Completely alone. . . 
In myself
I will meet my grandfather,
meet all grandfathers
to Adam, to Eve,
to the Garden of Eden. 

I will socialize with them.
I will speak with them
(Trans. Faierstein)


In these poems, the dead eulogize the living, the living are the “living dead,” and the only genuine community is memorial. This wholesale inversion of the normative order points up the glibness of circulation. “Intercourse in every direction” takes on a different meaning when no direction has a starting point, when people wander homeless and wayward from DP camps to immigration offices to cities like Havana, where the perpetually visa-less wait out their lives.

There is a tendency to elide the aporias created by post-Holocaust Yiddish poetry, an urge to link this poetry to national or group traditions, which then can circulate and receive it in the expected ways. Is post-Holocaust Yiddish poetry still, ultimately, European, as some have felt? Is it French or American or Israeli because of where the jettisoned landed and continued to write? Is it Cuban when written in Cuba? Is it Jewish in some placeless way? Each of these questions defers the reality that Zeitlin’s verse, in particular, makes plain: This is poetry without a world, and every attempt to “world” it puts it further out of reach.

Here, Dionne Brand’s reflections on Black travel are apposite, if not analogizable to the experience of postwar Jewish dispersion. “So having not ‘left,’ having no ‘destination,’ having no ‘self-possession,’ no purpose and no urgency, their departure was unexpected,” she writes in A Map to the Door of No Return. “What language would describe that loss of bearings or the sudden awful liability of one’s own body?” Black diasporic travel shares with postwar Jewish homelessness resistance to models of circulation.

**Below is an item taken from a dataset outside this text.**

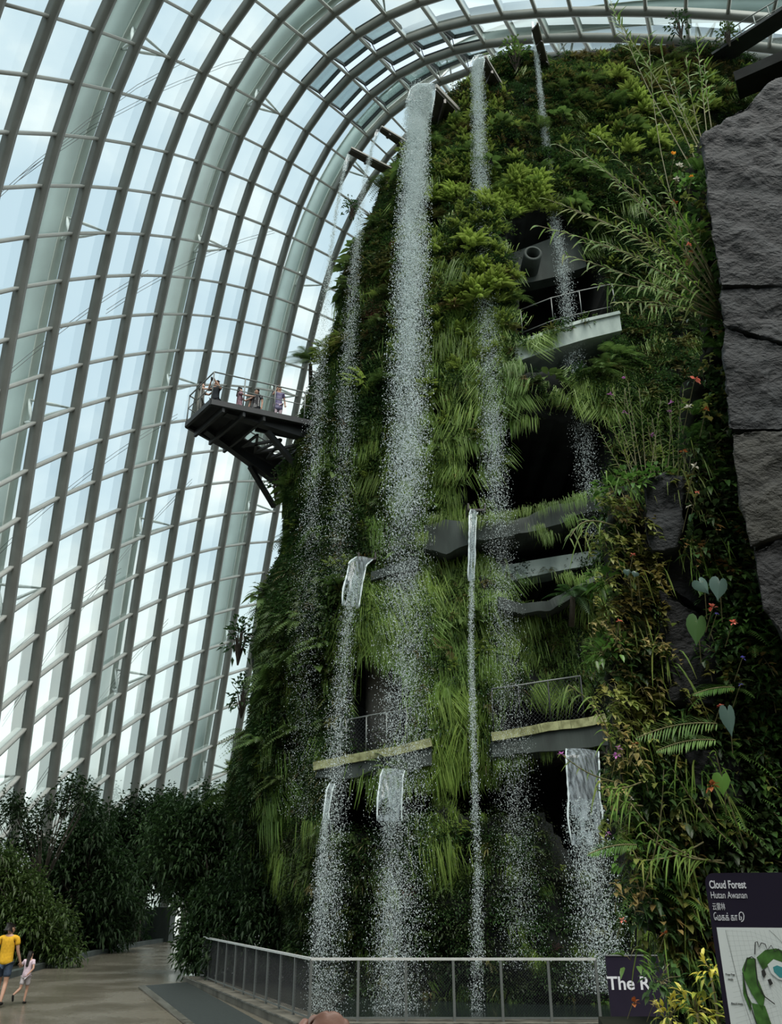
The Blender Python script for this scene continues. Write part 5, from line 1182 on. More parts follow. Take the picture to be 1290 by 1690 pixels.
for (b, t_, bow, nl, lab) in (((1015, 868+0), (940, 888), -.18, 14, 'single pale cane reaching left in front of the cave beams'), ((1000, 1215), (938, 1130), -.1, 14, 'upright grassy cane left of the purple flowers'), ((1010, 1240), (975, 1150), -.05, 14, 'upright grassy cane left of the purple flowers'),
                              ((1195, 1425), (1040, 1325), .12, 18, 'long drooping cane above the map sign'), ((1190, 1420), (1060, 1375), .08, 16, 'long drooping cane above the map sign'), ((1215, 1400), (1110, 1270), .05, 16, 'long drooping cane above the map sign'), ((1050, 1500), (1095, 1270), -.05, 16, 'zigzag cane standing beside the purple flowers'),
                              ((1160, 1390), (1060, 1420), .05, 14, 'long drooping cane above the map sign'), ((1230, 1400), (1180, 1240), .02, 12, 'long drooping cane above the map sign'), ((1060, 1290), (985, 1300), .05, 12, 'grassy cane hanging over the broad sheet of water'), ((1060, 1330), (990, 1290), .1, 12, 'grassy cane hanging over the broad sheet of water')):
    cane(b, t_, 8.8, 8.4, bow, nl, .24, .018, lab, lab, droop=.75, leaf0=.15)
# single accents
cane((1012, 1290), (926, 1245), 8.8, 8.3, .05, 10, .14, .012, 'thin cane with a small magenta flower beside the walkway edge', None, leaf0=.2, flower=('f_pink', None), droop=.5)
g = G(); g.hexa([(1.9, 7.3, 0), (6.4, 7.3, 0), (6.4, 9.4, 0), (1.9, 9.4, 0), (2.0, 7.4, .75), (6.4, 7.4, .75), (6.4, 9.3, 1.25), (2.0, 9.3, 1.25)]); o = g.obj('planting_bank', M['earth']); tag(o, 'dark earth bank under the yellow shrubs behind the map sign', 'planting bed', None, 'structure')
v, f = p_fern(5, .85, 26, .2, -5, 30, .35)
def frond(name, u, v_, Y, rz, sc, mat, lab, nf=1, Lr=1.0, az=0):
    t = np.linspace(.05, 1, 26); d = np.array([math.sin(az), 0, .12]); P = d*(Lr*t)[:, None]-Zv*(.28*Lr*t**2)[:, None]; T = nrm(np.gradient(P, axis=0)); o = []
    S = np.array([0, -1.0, -.45]); S = nrm(S-T*np.sum(T*S, 1)[:, None]) if False else np.tile(nrm(np.array([.05, -.7, -.7])), (26, 1)); Ln = (.26*Lr*np.sin(np.pi*(.1+.88*t))**.7)[:, None]
    for sg in (1, -1):
        o.append(leaves(P, nrm(S*sg+T*.6+RNG.normal(0, .05, (26, 3))), Ln[:, 0], .017, .12, .1, True))
    e = empty(name, at(u, v_, Y)); V, F = merge(*o); mesh_np('foliage', V, F, M[mat], e); G().tube(P, .006, 4).obj('stem', M['stem'], e); tag(e, lab, 'fern'); return e
frond('fern_frond', 1190, 1195, 8.3, 0, 1, 'nl_fern', 'long pale green fern frond spreading left below the dark rocks', 1, .85, -math.pi/2)
frond('fern_frond', 1185, 1222, 8.25, 0, 1, 'nl_fern', 'pale green fern frond just under the longest pale frond', 1, .62, -math.pi/2+.2)
frond('fern_frond', 1215, 1135, 8.4, 0, 1, 'nl_green', 'green fern frond pointing left above the pale fern fronds', 1, .45, -math.pi/2)
frond('fern_frond', 1055, 1395, 8.4, 0, 1, 'nl_green', 'green fern frond over the edge of the broad sheet of water', 1, .5, -math.pi/2-.2)
def heart(u, v_, Y, w, h, mat, lab, tilt=0):
    n = 22; pts = []
    for k in range(n):
        a = 2*math.pi*k/n; px = 16*math.sin(a)**3/33; pz = (13*math.cos(a)-5*math.cos(2*a)-2*math.cos(3*a)-math.cos(4*a)+2.5)/30
        pts.append((px*w, .05*abs(px)*w*8, pz*h))
    c, s = math.cos(tilt), math.sin(tilt); pts = [(x*c+z*s, y, -x*s+z*c) for x, y, z in pts]
    e = empty('heart_leaf_plant', at(u, v_, Y)); g = G(); g.add([(0, -.01, .1*h)]+pts, [(0, 1+k, 1+(k+1) % n) for k in range(n)]); g.obj('leaf_blade', M[mat], e, True); G().tube([(0, .0, .25*h), (.06, .12, .1*h), (.12, .35, -.25)], .005, 5).obj('leaf_stalk', M['stem'], e); tag(e, lab, 'plant')
heart(1186, 972, 8.2, .20, .30, 'nl_blue', 'large blue-green heart-shaped leaf right of the small slate block', .25)
heart(1160, 968, 8.3, .18, .22, 'nl_blue', 'blue-green heart-shaped leaf half behind the largest one', -.5)
heart(1150, 1040, 8.3, .22, .38, 'nl_dark', 'big dark green hanging leaf left of the coral flowers', .2)
heart(1203, 1190, 8.2, .16, .34, 'nl_blue', 'long blue-green leaf hanging at the end of the pale fern frond', 0)
heart(1035, 945, 8.5, .09, .09, 'nl_blue', 'small round pale leaf, left one of the pair on the plant pillar', 0); heart(1048, 948, 8.5, .09, .08, 'nl_blue', 'small round pale leaf, right one of the pair on the plant pillar', .4)
heart(1192, 1295, 8.3, .18, .24, 'nl_green', 'broad olive green leaf right of the rust-coloured dead leaf', .1)
def bloom(u, v_, Y, mat, size, lab, n=8, cat='flower'):
    e = empty('flower', at(u, v_, Y)); d = rdirs(n, -40, 60, -120, 120); d[:, 1] *= -1; B = d*size*.15; V, F = leaves(B, d, size*RNG.uniform(.6, 1, n), size*.55, .15, .15, True); mesh_np('petal_head', V, F, M[mat], e); G().tube([(0, 0, 0), (.01, .1, -.03), (.02, .35, -.16)], .004, 4).obj('stem', M['stem'], e); tag(e, lab, cat); return e
for u, v_, mt, s, lab in ((1112, 256, 'f_orange', .10, 'bright orange flower head left of the topmost slate slab'), (1120, 274, 'f_white', .10, 'cream and brown flowers just under the orange flower head'), (1116, 296, 'f_white', .08, 'small cream flower above the dark red leaf'), (1141, 292, 'f_orange', .06, 'orange leaf tip touching the slate slab'),
                          (1112, 335, 'dead', .10, 'dark red round leaf beside the slate slab'), (1136, 404, 'f_red', .07, 'pinkish coral leaf low on the topmost slate slab side'), (1140, 416, 'dead', .06, 'rust red leaf under the pinkish coral one'), (1146, 626, 'f_red', .12, 'coral and cream flower right of the cane orchids'),
                          (1136, 672, 'f_white', .09, 'pair of cream flowers at the tip of the cane orchids'), (1165, 676, 'dead', .08, 'orange brown leaf beside the slate course'), (1127, 745, 'dead', .09, 'rust orange flower among the orchid canes'), (1146, 770, 'f_white', .09, 'pale pink flower above a dark maroon leaf'), (1141, 787, 'nl_dark', .10, 'dark maroon flower below the pale pink one'),
                          (1150, 812, 'f_red', .06, 'small coral flower under the maroon one'), (1136, 836, 'f_white', .07, 'pale star flower right of the small slate block'), (1044, 916, 'f_red', .06, 'small crimson flower on the plant pillar'), (1022, 1025, 'f_red', .06, 'coral flower on the left rim of the plant pillar'), (1176, 1003, 'f_red', .11, 'coral red flower below the largest heart-shaped leaf'),
                          (1209, 1028, 'f_red', .08, 'orange coral flower right of the coral red one'), (1182, 1014, 'f_blue', .05, 'small violet flower beside the coral red flower'), (1225, 1086, 'f_blue', .06, 'violet flower spike under the lowest slate block'), (1222, 1130, 'f_blue', .05, 'violet flower above the pale fern frond tip'), (1189, 1165, 'f_red', .07, 'salmon flower at the end of the pale fern fronds'),
                          (1020, 1234, 'f_pink', .07, 'upper purple orchid flower beside the broad sheet of water'), (1017, 1247, 'f_pink', .08, 'lower purple and white orchid flower beside the broad sheet of water'), (1003, 1376, 'f_pink', .06, 'small purple flower at the edge of the falling sheet'),
                          (1174, 1297, 'dead', .14, 'curled rust-coloured dead leaf in the middle of the near plants'), (1048, 1228, 'dead', .08, 'orange brown leaf right of the purple orchids'), (1042, 1318, 'f_white', .05, 'white leaf tip in the dark creepers'), (1027, 1518, 'f_red', .06, 'pink and white flower above the purple board'),
                          (1098, 1542, 'dead', .09, 'pinkish brown dead leaves left of the map sign'), (1045, 1655, 'dead', .12, 'rust brown dry flower head in front of the purple board'), (1078, 1660, 'nl_dry', .13, 'pale dry flower spike left of the yellow shrub')):
    bloom(u, v_, 8.25, mt, s*.62, lab)
# yellow variegated shrub at the foot
for u, v_, s, lab in ((1150, 1672, 1.0, 'yellow variegated shrub, biggest, at the foot of the map sign'), (1172, 1608, .75, 'yellow variegated shrub behind the map sign edge'), (1105, 1680, .8, 'yellow variegated shrub left of the biggest one')):
    plant('croton_shrub', bush(46, .24, .15, 'nl_yellow', .3)+[('trunk', gdata(G().tube([(0, 0, -.75), (.02, 0, -.3), (0, 0, 0)], .014, 6), M['stem']), 0)], None, at(u, v_, 7.6), 0, s*.85, lab, 'shrub')
plant('leafy_shrub', bush(12, .14, .16, 'nl_green', .42), None, at(1040, 1585, 8.4), 0, .8, 'plant with long hanging green leaves above the purple board', 'plant')
plant('leafy_shrub', KIT['dark leafy shrub'][1][0], None, at(1088, 1622, 8.6), 0, .85, 'dark leafy shrub covering the end of the lettering on the aubergine board', 'plant')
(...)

Instead of circulation, we witness unarrival, disarray, derangement, and, yes, worldlessness. The Holocaust literally halved the audience of Yiddish-language poetry. And for a Varsovian Yiddish writer like Zeitlin, the portion of that audience that remained and whose horizon of experience lined up with his own was, in sum, almost nil.

In Zeitlin’s rejection of a European modernism that the Holocaust had shown him was corrupt, and in his failure to acculturate to U.S. literary norms, no less than in his peripatetic career—over the course of several decades residing in Cuba and Israel, Miami and the Bronx—we encounter a poetry that has no clear starting-point. What would it mean to translate, adapt, and assimilate this literature whose origins are not only uncertain but resistant to retrieval? Between the glibness of circulation and the failure of reception, whose world is constituted in and by this verse? 

I don’t have an answer to these questions. They are meant as provocations for the field of world literature. What I can say at this point is that Aaron Zeitlin, in the last analysis, wrote conditional perfect poetry, “what-would-have-been” poetry. What would have been had he cancelled his trip to New York in 1939? What would he have written if his audience still existed? What would he have done had he embraced a different path? Failure is the (conceptual) condition of the work.

 
It will be almost fifty years ago.
Zichron Ya’akov. I’m sitting on the balcony and I’m leafing through Heine.
Why Heine? I don’t remember. Almost fifty years—
and the memories cry. 

The teacher from the ICA school walks by and stops:
“I saw your last poem. Your Hebrew—a thousand charms!
Remain in the land—and become my son-in-law, young man.”
And the memories cry
 (Trans. Faierstein)


A different path, the path of a Hebrew poet in Israel, where his writing might have reconstituted and been reconstituted by a Jewish world (but at whose expense?), beckons to him across five decades. The poem dwells in the possibility of a different temporality, a foreclosed trajectory. The refrain (“and the memories cry”) sets the tone of this hopeless time travel because what he mourns never existed. In this way, worlds arise and disappear. All the visions of wholeness these conditionals intimate are revoked in their very framing. Zeitlin did not become the Hebrew teacher’s son-in-law; he did not remain in the Land. The memories cry, and a world flickers out.